Thursday, October 30, 2003
Toral: Services exporting strategy
By Janette Toral
Digital Filipino


PLAYERS CLUELESS. I am currently doing a series of one-and-a half-day seminars with the Bureau of Export Trade Promotion on services exporting. It wasn’t easy to attract participants, despite the subsidized cost, because of the lack of understanding on what service exporting means.

Services exporting is about rendering or selling a service to a foreigner regardless of where the transaction takes place. If a foreigner tasked a person or entity in Cebu to do a website or research, that is services exporting.

This type of exporting does not have to take place outside the country. When a foreign tourist avails himself of local hotel, health, education, transportation, telecommunication, travel and restaurant offerings, among others, these are actually considered services exporting transactions.

Filipinos who open a services company in another country or deploy personnel to deliver in-person work are also considered to be doing services exporting.

HIGH GROWTH. By 2020, the World Trade Organization estimates that half of global trade will be in services exporting. Compared to goods exporting, which has an annual growth rate of only seven percent, services exporting has a higher growth rate of nine percent and delivers 45 percent more revenue per person.

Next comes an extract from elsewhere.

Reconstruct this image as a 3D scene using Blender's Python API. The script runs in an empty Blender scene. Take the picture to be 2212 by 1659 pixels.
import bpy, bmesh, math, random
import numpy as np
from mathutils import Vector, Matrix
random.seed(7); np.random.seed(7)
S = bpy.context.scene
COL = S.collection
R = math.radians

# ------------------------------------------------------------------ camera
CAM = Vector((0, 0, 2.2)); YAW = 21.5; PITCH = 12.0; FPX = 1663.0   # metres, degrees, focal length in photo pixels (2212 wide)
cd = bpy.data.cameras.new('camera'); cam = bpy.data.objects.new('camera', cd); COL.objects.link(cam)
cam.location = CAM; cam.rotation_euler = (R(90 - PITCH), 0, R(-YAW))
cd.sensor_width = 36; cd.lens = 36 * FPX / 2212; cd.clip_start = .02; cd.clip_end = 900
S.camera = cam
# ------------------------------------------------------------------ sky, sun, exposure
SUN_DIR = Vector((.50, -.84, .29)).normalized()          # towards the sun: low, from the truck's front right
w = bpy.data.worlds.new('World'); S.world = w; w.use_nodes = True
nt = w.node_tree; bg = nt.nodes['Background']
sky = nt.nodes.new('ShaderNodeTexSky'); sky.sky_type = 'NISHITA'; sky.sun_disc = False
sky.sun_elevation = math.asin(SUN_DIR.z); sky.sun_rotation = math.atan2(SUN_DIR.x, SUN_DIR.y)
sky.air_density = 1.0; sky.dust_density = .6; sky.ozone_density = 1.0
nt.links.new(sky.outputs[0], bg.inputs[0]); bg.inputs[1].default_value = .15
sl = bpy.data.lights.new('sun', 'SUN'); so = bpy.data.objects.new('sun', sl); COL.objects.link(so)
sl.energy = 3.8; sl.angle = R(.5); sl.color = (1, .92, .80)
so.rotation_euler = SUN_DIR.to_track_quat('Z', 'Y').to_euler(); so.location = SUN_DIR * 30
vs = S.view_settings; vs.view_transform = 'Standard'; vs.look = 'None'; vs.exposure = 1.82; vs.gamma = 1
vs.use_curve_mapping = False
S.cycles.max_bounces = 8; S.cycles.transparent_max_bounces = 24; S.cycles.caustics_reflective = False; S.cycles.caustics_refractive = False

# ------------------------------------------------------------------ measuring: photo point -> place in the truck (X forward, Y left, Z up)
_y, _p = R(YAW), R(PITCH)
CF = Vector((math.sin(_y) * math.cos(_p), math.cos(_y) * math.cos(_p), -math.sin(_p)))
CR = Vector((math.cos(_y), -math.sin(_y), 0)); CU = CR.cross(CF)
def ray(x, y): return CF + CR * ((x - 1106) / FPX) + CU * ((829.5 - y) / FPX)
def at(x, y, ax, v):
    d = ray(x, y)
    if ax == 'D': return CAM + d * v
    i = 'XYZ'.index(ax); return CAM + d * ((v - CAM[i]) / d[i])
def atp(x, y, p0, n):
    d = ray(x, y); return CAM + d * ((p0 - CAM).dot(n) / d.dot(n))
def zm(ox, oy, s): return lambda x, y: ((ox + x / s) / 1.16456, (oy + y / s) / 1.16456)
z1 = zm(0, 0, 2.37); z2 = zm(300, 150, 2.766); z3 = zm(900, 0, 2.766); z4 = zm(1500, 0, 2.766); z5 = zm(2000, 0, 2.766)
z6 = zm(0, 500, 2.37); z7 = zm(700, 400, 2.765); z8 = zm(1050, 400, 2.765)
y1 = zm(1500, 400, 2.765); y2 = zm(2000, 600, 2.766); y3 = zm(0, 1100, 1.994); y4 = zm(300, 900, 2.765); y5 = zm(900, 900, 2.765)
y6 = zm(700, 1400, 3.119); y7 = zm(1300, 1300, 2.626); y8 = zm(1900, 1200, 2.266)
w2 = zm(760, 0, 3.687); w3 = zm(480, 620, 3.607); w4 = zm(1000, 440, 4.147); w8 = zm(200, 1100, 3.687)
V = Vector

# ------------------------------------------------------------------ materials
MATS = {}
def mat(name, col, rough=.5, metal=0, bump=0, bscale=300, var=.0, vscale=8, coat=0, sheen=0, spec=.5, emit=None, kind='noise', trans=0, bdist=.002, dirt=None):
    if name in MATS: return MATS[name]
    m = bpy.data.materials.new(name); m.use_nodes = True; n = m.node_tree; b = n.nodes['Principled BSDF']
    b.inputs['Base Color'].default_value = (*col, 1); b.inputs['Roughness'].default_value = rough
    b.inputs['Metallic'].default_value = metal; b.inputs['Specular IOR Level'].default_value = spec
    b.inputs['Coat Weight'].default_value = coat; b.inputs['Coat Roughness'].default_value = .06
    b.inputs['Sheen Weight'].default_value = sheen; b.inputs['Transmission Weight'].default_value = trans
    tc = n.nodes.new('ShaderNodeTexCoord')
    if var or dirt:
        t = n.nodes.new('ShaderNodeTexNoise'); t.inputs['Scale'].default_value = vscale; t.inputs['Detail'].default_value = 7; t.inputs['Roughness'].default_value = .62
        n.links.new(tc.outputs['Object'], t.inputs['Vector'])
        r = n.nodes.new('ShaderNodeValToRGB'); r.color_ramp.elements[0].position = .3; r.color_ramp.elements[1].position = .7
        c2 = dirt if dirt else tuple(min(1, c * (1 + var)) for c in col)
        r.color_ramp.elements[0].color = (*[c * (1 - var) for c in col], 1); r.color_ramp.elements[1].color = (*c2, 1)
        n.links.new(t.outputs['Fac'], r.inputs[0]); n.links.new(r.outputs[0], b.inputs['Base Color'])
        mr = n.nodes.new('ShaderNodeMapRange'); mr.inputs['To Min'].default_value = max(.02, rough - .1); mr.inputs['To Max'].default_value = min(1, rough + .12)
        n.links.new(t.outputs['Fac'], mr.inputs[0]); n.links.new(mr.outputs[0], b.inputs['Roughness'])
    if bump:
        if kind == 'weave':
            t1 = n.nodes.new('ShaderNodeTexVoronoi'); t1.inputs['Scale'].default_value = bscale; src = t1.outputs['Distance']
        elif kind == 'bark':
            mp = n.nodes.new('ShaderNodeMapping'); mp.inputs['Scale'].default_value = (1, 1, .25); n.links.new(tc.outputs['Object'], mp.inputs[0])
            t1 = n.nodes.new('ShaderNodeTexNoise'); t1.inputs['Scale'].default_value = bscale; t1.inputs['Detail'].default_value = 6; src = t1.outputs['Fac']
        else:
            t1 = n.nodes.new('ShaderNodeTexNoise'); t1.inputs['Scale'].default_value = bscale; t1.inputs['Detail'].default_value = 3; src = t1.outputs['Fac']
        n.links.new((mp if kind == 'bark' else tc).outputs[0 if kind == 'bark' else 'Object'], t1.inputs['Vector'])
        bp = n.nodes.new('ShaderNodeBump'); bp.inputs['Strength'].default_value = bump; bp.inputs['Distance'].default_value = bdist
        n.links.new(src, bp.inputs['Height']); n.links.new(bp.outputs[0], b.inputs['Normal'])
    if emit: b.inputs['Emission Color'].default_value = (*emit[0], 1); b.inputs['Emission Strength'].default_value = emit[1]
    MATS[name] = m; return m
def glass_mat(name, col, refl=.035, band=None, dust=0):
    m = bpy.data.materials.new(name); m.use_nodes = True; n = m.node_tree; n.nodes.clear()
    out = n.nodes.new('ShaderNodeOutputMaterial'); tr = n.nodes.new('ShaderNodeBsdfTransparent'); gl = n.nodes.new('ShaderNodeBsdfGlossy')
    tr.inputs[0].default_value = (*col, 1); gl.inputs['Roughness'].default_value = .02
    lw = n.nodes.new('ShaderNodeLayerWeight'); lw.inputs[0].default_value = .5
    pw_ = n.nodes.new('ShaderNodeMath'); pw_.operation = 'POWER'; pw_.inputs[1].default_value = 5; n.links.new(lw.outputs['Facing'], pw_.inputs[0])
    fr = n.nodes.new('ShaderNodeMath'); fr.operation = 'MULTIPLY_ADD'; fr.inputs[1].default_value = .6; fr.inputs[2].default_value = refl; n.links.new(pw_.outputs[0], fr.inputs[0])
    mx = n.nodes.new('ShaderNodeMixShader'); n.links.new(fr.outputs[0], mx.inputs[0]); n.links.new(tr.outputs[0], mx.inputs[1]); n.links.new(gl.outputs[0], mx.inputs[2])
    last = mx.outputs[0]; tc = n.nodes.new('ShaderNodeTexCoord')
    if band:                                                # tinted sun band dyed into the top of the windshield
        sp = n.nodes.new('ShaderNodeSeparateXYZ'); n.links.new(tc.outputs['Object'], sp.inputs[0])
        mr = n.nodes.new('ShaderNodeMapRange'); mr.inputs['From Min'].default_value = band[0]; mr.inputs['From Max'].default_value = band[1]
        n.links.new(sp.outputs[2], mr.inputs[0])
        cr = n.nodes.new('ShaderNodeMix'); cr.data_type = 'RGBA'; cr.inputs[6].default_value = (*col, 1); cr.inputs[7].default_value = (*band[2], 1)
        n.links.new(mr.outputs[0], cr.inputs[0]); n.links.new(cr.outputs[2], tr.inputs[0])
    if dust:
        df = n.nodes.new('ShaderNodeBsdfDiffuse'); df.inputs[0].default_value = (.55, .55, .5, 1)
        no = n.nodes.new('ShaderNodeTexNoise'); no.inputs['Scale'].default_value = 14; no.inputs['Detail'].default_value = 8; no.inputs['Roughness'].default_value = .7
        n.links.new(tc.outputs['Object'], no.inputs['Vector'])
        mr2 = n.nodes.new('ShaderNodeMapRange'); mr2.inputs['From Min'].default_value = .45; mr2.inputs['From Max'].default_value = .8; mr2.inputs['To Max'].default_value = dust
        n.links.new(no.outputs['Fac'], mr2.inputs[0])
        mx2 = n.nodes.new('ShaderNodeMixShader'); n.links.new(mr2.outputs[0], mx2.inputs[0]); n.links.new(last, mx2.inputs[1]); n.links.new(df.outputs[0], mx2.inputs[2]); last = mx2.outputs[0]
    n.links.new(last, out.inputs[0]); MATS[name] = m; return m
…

Most governments around the world have put great emphasis on goods exporting for the past 30 years. But there is a paradigm shift now to seriously look into services exporting that requires a separate strategy and network altogether.

For this to take place, the government has to educate as many entities as possible about our services exporting potential.

This sector is unique as it is very diverse and fragmented. If the Philippine Exporters Confederation can well represent the goods exporting sector, it may not be considered the authority to represent the services sector.

Most of the players in this sector are inward looking as well. They start their business with the local market in mind and cater to the foreign market only as the opportunity arises.

AWARENESS. Having a services export strategy and information campaign will stimulate awareness and spark an internationalization process among players in the country.

Developing a services exporting strategy will take time. It needs a lot of data gathering among services export players today and segregating of foreign and local revenues.

The information and trade promotion needs of aspiring, potential and experienced services exporter will vary as well.

However, this is one opportunity whose multisectoral impact in the services sector will be high, if developed well.

Services exporting is not just about information and communications technology enabled services like call center, animation, software development and business process outsourcing. It covers 155 sub-sectors waiting to be developed and exported.

Having a national services exporting strategy will allow us to take advantage as well of the General Agreement on Trade in Services (GATS) in the near future.